First off, the non-profit should insist that she resign or take an absolute leave of absence from the board. Otherwise, she would be in a position of helping to hire herself. A separation is necessary to protect the organization from any conflict issues, and leaves her free to pursue the position. Her "inside information" ceases to be current with her resignation or LOA, though obviously she can use what she knows. A search committee, if well constituted and organized, will follow the same procedure with all candidates -- same questions, etc., and should not handle her differently because of the relationship. But they need to take care of that, not her. She should go with whatever procedure they set up, and answer the questions using all information she legitimately has. She might put on the record something to the effect: "Obviously, with a committee of the board I will discuss information I learned while I was a member of the board. You should rest assured I will abide by the board's ethics and confidentiality policies and will not use that information in any other setting or in job interviews elsewhere."
posted by beagle at 8:50 AM on November 19, 2007

Best answer: All credible candidates should have researched the organization before they come in. The issue in my mind is not whether someone knows more about the organization's current operation or not, but what they *do* with that information.

Your partner should have a vision of where she thinks the organization should go, and then she should use her knowledge of the organization to articulate exactly how it can get there. For example, if she feels that outreach to certain communities is a critical part of what the org needs to do next, knowing what she knows about the place, she should be in a position to say exactly how she'll accomplish that (e.g., merging this division with that one, etc.). The advantage for the organization is that she'll be able to hit the ground running, rather than needing extra time to learn about the place.

Insider information can be a benefit or a hinderance depending on how the organization is doing and where it wants to go. Sometimes "fresh blood" is what an organization needs, and if an outside candidate can offer a fresh vision, it may be override the perceived advantages of a familiar candidate.

Obviously, beagle's points are well taken, though I wouldn't take it so far as to say that she should resign from the board. Just that she should excuse herself from meetings anytime the hiring issue is on the table.
posted by jasper411 at 9:29 AM on November 19, 2007

How large is this not-for-profit? I worked for several small agencies, and they weren't always savvy to HR/conflict of interest issues.

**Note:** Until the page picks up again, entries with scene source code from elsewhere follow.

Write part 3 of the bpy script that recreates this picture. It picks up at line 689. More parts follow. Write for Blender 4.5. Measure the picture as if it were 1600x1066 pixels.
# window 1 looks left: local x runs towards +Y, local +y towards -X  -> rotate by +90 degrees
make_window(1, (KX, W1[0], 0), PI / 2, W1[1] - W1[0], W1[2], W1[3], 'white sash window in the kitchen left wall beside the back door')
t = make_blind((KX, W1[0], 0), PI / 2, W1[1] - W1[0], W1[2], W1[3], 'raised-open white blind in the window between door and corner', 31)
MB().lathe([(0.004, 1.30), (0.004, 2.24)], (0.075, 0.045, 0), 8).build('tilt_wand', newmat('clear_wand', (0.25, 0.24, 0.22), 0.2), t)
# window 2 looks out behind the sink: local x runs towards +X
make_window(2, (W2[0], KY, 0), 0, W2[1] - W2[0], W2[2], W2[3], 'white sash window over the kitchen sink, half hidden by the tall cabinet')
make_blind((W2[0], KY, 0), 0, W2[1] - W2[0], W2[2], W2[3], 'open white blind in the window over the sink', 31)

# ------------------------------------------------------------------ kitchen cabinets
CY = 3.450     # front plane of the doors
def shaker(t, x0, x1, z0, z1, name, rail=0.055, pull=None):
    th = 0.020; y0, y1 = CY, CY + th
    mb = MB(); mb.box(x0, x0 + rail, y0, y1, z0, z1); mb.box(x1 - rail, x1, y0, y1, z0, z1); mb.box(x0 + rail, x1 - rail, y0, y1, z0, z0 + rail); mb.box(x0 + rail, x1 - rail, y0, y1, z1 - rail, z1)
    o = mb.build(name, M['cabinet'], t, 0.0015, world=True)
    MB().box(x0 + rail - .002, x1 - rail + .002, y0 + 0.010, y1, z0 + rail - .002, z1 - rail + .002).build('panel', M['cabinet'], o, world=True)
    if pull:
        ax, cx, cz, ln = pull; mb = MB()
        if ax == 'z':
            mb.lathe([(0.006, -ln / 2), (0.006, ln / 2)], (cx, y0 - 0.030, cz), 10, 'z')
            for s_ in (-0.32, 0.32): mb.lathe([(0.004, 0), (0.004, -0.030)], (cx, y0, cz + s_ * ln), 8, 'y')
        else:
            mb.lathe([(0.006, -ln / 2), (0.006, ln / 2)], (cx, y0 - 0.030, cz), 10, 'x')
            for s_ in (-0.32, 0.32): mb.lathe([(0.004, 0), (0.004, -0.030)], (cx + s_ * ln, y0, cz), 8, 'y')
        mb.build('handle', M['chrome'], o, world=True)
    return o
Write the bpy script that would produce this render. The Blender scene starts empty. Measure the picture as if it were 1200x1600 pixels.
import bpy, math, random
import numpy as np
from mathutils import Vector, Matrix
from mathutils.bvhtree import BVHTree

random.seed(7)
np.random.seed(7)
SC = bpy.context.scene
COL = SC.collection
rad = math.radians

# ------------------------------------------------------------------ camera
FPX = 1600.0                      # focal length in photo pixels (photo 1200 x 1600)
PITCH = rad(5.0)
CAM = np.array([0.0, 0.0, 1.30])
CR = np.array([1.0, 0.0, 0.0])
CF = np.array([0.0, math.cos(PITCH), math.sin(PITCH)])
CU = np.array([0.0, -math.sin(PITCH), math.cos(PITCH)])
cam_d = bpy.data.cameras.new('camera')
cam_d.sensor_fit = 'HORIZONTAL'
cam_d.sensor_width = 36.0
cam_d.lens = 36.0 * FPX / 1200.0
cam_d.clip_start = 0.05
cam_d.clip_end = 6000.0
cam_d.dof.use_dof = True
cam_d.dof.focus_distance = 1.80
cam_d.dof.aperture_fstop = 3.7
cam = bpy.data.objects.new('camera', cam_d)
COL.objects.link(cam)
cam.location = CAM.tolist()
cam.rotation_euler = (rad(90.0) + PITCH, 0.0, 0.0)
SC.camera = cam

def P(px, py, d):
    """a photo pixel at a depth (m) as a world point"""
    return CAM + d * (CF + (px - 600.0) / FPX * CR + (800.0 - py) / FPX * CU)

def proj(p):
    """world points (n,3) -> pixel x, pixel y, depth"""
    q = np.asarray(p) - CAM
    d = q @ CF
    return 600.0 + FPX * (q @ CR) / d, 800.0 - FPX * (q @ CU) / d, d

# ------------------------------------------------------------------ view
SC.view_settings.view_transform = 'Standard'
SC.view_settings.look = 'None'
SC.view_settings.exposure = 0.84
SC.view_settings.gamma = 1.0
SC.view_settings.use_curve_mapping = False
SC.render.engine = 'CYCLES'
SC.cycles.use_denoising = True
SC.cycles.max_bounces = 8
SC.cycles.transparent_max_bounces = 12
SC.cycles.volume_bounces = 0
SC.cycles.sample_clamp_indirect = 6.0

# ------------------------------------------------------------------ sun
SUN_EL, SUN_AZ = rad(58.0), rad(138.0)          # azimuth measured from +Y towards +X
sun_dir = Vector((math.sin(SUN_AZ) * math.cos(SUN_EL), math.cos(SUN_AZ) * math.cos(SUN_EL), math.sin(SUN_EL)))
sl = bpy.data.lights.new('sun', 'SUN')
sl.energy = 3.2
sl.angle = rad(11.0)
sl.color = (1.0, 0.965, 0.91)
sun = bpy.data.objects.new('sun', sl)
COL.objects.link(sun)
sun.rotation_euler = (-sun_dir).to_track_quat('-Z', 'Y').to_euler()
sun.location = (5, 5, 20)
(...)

Your partner may want to contact the Chairperson of the Board and explain the situation. Then ask the Chair how to proceed with regard to Leave of Absence or Abstain. Procedures for conflict of interest should be spelled out in the by-laws. Follow those rules precisely.

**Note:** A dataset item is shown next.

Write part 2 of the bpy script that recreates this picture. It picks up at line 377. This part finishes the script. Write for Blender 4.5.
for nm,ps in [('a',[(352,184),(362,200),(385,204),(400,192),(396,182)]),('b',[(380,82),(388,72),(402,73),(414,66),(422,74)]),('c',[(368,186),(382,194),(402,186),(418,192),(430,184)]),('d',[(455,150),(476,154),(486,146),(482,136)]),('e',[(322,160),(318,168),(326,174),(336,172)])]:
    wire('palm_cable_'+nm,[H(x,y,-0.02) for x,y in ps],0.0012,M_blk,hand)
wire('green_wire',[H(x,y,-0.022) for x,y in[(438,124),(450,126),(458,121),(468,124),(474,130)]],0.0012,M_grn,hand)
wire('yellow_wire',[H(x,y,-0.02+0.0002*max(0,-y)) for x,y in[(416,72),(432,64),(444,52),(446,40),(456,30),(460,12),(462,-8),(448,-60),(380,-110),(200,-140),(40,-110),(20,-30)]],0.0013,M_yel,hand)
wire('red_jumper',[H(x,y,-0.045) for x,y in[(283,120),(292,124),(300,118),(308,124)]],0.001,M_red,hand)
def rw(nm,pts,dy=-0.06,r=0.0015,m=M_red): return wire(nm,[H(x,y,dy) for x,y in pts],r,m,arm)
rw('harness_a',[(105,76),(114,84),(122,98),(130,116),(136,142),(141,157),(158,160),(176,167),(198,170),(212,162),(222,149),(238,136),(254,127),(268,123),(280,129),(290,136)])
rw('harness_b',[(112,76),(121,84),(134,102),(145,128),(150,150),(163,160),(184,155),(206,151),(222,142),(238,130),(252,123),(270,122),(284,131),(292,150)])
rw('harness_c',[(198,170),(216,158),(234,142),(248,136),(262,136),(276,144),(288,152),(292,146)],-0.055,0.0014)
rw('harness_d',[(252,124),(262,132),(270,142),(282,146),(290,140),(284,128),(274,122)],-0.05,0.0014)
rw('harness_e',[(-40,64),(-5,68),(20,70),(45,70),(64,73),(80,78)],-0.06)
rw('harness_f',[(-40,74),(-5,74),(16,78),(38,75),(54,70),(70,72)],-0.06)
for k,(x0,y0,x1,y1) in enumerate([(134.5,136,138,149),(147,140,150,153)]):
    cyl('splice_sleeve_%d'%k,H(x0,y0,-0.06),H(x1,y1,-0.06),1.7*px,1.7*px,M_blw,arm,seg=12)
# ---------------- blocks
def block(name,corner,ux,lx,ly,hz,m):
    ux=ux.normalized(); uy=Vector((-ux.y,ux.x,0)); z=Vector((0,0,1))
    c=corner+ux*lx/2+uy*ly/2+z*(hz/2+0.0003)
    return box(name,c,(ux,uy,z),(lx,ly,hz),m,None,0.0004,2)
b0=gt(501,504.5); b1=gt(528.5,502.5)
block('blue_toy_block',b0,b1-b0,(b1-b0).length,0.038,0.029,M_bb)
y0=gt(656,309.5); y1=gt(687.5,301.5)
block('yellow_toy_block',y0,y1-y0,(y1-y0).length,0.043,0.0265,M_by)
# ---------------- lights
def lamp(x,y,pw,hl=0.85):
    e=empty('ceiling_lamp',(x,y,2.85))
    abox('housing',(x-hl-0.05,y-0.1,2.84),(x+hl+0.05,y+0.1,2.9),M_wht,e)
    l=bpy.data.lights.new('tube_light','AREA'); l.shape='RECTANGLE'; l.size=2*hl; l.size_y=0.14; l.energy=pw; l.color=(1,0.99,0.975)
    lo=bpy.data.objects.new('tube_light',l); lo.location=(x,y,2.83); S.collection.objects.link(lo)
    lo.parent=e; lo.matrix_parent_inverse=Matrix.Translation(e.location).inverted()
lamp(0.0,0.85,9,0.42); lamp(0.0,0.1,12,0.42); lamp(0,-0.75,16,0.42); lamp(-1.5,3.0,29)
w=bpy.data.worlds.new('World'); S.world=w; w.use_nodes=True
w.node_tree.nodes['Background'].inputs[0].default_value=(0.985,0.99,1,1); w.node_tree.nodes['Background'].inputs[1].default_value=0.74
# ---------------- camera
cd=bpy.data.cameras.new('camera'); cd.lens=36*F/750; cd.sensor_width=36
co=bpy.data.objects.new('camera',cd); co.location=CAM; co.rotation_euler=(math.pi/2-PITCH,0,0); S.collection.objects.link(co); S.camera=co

After that, you partner behaves as any other job candidate.
posted by 26.2 at 9:48 AM on November 19, 2007

I have a lot of experience as a board member, and for the duration of the candidacy here, there's a serious enough conflict to warrant a resignation or complete leave of absence, not just abstaining from votes or stepping out of meetings when employment is discussed. If the board hires her, it needs to be without any appearance of preferential treatment. Boards need to be extremely careful to avoid conflicts, and this situation present the opportunity for a very major conflict. Employees of the organization would never be appointed to the board of directors (except executive directors who sometimes serve ex officio), and boards should not consider hiring their own members. Hence, a resignation or LOA is a necessity.
posted by beagle at 11:16 AM on November 19, 2007

I served on a board that had to hire a new executive director. One of the applicants was a current employee, so it is a similar situation (but without the being a member of the board conflicts).

We asked him the same questions as the other candidates, but we had more follow-up since his answers were more specific to the organization. He also had a clear vision like jasper411 suggests. That was a top reason why he got the job, since most of the other candidates' visions were weak or unclear.

One reason to follow beagle's advice: at my organization, we were nearly wiped out by lawsuits that dealt primarily with improper hiring and firing. Say your partner gets the director position. Another candidate may sue citing unfair hiring practices. The costs of defense alone may be more than the organization can handle. Keeping everything above board will help prevent that, and other problems with others that may become resentful.
posted by Monday at 11:34 AM on November 19, 2007

Whoa, whoa, whoa. What beagle said. Regardless of how qualified she is or how few the other candidates, this is unethical behavior. Recommend that she ask the chair how to remove herself from the board before beginning the application process. She should not be involved in any discussion of the hiring or any board activity from now until the selection announcement is made.

People take non profits far less seriously than they should. Board illiteracy with ethics is a pervasive problem, and this person, who wants to be exec, should know this - would she allow it were she already exec? Sheesh. They should get clear on conflict of interest very soon, or the organization's health is in danger. A lot of money changes hands in American nonprofits, and they are responsible to the public. It's definitely not OK for her to be on the board while she is a candidate.